その手順はまさに流れるよう。おそらく、作戦どおりの展開だったであろう。過去、照ノ富士が琴ノ若に一度も負けていないのには、やはりそれだけの理由があったのだと思わせる一番だった。
 
これで2敗に照ノ富士、霧島、琴ノ若が並び、3敗が豊昇龍という形になった。豊昇龍がケガでこのあと戦力が低下する可能性があると考えると、組み合わせとしては、3人の中で霧島だけが、このあと現在の2敗勢との直接対決に連勝が求められることになり、一番大変だが、まあここまでくれば集中力の勝負だろう。いずれにせよ照ノ富士の逆転Vの目が大きく膨らんできたということは間違いない。

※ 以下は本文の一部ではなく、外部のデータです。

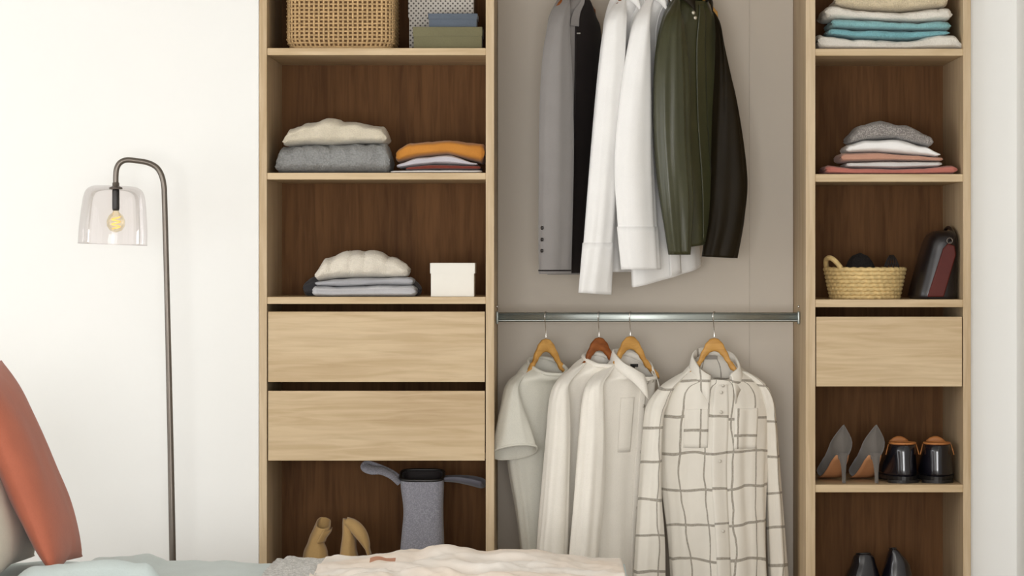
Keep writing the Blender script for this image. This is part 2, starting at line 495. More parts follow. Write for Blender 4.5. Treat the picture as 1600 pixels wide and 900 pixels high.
for k_ in ('olive_dark', 'black_lining'): M[k_].node_tree.nodes['Principled BSDF'].inputs['Specular IOR Level'].default_value = 0.15
M['label_black'] = m_plain('black_label', '161311', 0.7)
M['label_grey'] = m_plain('woven_grey_label', '9A948C', 0.7)
M['button_white'] = m_plain('pearl_button', 'D9D2C6', 0.3, coat=0.4)
M['button_dark'] = m_plain('dark_button', '2B2624', 0.35)
M['snap'] = m_plain('pale_metal_snap', 'E3DDCC', 0.25, 0.6)

def m_plaid():
    t = NT('cream_windowpane_plaid'); c = lin('F1EBDF'); g = lin('948B7D')
    uv = t.n('ShaderNodeUVMap'); sp = t.n('ShaderNodeSeparateXYZ'); t.l(uv.outputs[0], sp.inputs[0])
    v = t.coord()
    wob = t.math('ADD', t.math('MULTIPLY', t.math('SUBTRACT', t.noise(v, 30, 2), 0.5), 0.004), t.math('MULTIPLY', t.math('SUBTRACT', t.noise(v, 6, 1), 0.5), 0.045))
    def stripe(src, period, offs, width):
        f = t.math('FRACT', t.math('DIVIDE', t.math('ADD', t.math('ADD', src, wob), 10*period + offs), period))
        return t.math('LESS_THAN', t.math('ABSOLUTE', t.math('SUBTRACT', f, 0.5)), width / period / 2)
    a = stripe(sp.outputs[0], 0.082, 0.0, 0.0055)
    b = stripe(sp.outputs[1], 0.118, 0.026, 0.0085)
    th = t.noise(v, 420, 2)
    base = t.ramp(t.noise(v, 12, 3), [(0.3, mul(c, 0.97)), (0.7, mul(c, 1.02))])
    fac = t.math('MULTIPLY', t.math('MAXIMUM', a, b), t.ramp(th, [(0.25, (0.45,)*3), (0.6, (0.95,)*3)]))
    t.l(t.mix(fac, base, g), t.b.inputs['Base Color'])
    t.b.inputs['Roughness'].default_value = 0.9; t.b.inputs['Sheen Weight'].default_value = 0.1
    t.bump(t.noise(v, 250, 3), 0.2, 0.0015)
    return t.m
M['plaid'] = m_plaid()

def garment(name, label, cat, px, py, group):
    p = W(px, py, YR)
    return thing(name, label, cat, p, group)

def collar(lf, mat, parent, stand=0.022, fall=0.045, tip=0.035, gap=14, v=0.0, off=0.002, name='collar', front_dir=-90):
    rows = [[], [], [], [], []]
    N = 44; uvs = []
    for j in range(N+1):
        s = j / N
        ph = R(front_dir + gap + (360 - 2*gap) * s)
        p = lf.P(ph, v, off); c = Vector((lf.params(v)[0], lf.params(v)[1], p.z))
        o = (p - c); o.z = 0; o.normalize()
        e = abs(2*s - 1)                    # 1 at the front points
        front = e ** 6
        L = fall + tip * front
        top = p + Vector((0, 0, stand * (1 - 0.6*front))) - o * 0.002
        rows[0].append(p - Vector((0, 0, 0.004)) + o*0.001)
        rows[1].append(top)
        rows[2].append(top + o * 0.007 + Vector((0, 0, -0.002)))
        rows[3].append(top + o * (0.012 + 0.010*front) + Vector((0, 0, -L*0.5)))
        rows[4].append(top + o * (0.017 + 0.012*front) + Vector((0, 0, -L)))
    V, Fc = rings_mesh(rows, False)
    ref = lf.ref
    uvs = [(v_.x, v_.z) for v_ in V]
    return mesh_obj(name, V, Fc, mat, parent, True, None, uvs, 0.0022)

def buttons(lf, parent, mat, vs, ph=-90, off=0.008, r=0.0055):
    for v in vs:
        p = lf.P(R(ph), v, off); q = lf.P(R(ph), v, off + 0.003)
        d = (q - p).normalized()
        V, Fc = tube([p, p + d*0.002], r, 12)
        mesh_obj('button', V, Fc, mat, parent)

def neckband(lf, mat, parent, v=0.0, r=0.007, off=0.001, name='neckband'):
    ring = [lf.P(2*PI*j/40, v, off) for j in range(41)]
    V, Fc = tube(ring, r, 8, False)
    return mesh_obj(name, V, Fc, mat, parent)

# --- lower rail: t-shirt
TG = 'garments on the lower rail'
t = garment('t_shirt', 'pale grey short-sleeved t-shirt, leftmost on the lower rail', 't-shirt', 835, 880, TG)
body = Loft([sec(572, 827, 884, 0.062, th=30, ty=0.42), sec(583, 812, 892, 0.060, th=34, ty=0.3), sec(603, 794, 884, 0.050, th=36),
             sec(640, 793, 872, 0.046, th=36), sec(720, 794, 860, 0.048, th=36), sec(800, 806, 856, 0.045, th=36), sec(880, 816, 860, 0.042, th=36)],
            folds(0.006, 5, 0.6, 0.25))
body.build('body', 'tee', t)
neckband(body, 'tee', t, r=0.006)
sl = Loft([sec(579, 818, 826, 0.010, y=0.19, th=30), sec(590, 800, 818, 0.026, y=0.16, th=28), sec(606, 788, 810, 0.036, y=0.12, th=24), sec(645, 780, 820, 0.046, y=0.10, th=16, ty=-0.05),
           sec(688, 771, 834, 0.050, y=0.09, th=12, tx=0.06, ty=-0.30), sec(706, 768, 838, 0.052, y=0.088, th=10, tx=0.08, ty=-0.50)], folds(0.003, 3, 1.0, 0.2))
sl.build('sleeve', 'tee', t, nv=30)
hm = [sl.P(2*PI*j/40, 1.0, 0.001) for j in range(41)]
V, Fc = tube(hm, 0.004, 8, False); mesh_obj('sleeve_hem', V, Fc, 'tee', t)
sl2 = Loft([sec(605, 868, 884, 0.02, y=0.30, th=36), sec(650, 868, 892, 0.045, y=0.32, th=36), sec(700, 868, 900, 0.05, y=0.33, th=36)], folds(0.003, 3, 2.0, 0.2))
sl2.build('sleeve', 'tee', t, nv=24)
hanger(853, W(0, 529, YR).z, ZR2, 34, 'hanger_light', 'honey wooden hanger inside the pale grey t-shirt', 0.10)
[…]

敗れた琴ノ若は「(立ち合いの)狙いとかはない。まあ切り替えます。切り替えるしかないと思います。あした、集中してしっかりやります。(残り2日で大事なことは)変わらないです」と、さすがに言葉少な。優勝争いに関しては、まだ並びという状況だが、この日、内容的に完敗だったというところが、大関取りのほうの印象点にどう響いてくるか。豊昇龍が手負いとなったことで、千秋楽にもう1勝重ねられる可能性は高まったが、逆にその一番は印象点の上ではさほど残らない可能性も。横綱戦の完敗分を印象点で取り返すには、やはりあす、綱取り大関の霧島を倒すしかないだろう。
 
そして優勝争いの面でも、もしあす敗れてしまえば、豊昇龍がそのあと照ノ富士を食ってくれない限り、千秋楽結びの勝者に優勝を持っていかれることが決まってしまう。大関と、そして初優勝へ向け、あすは琴ノ若にとってすべてをかける一番になる。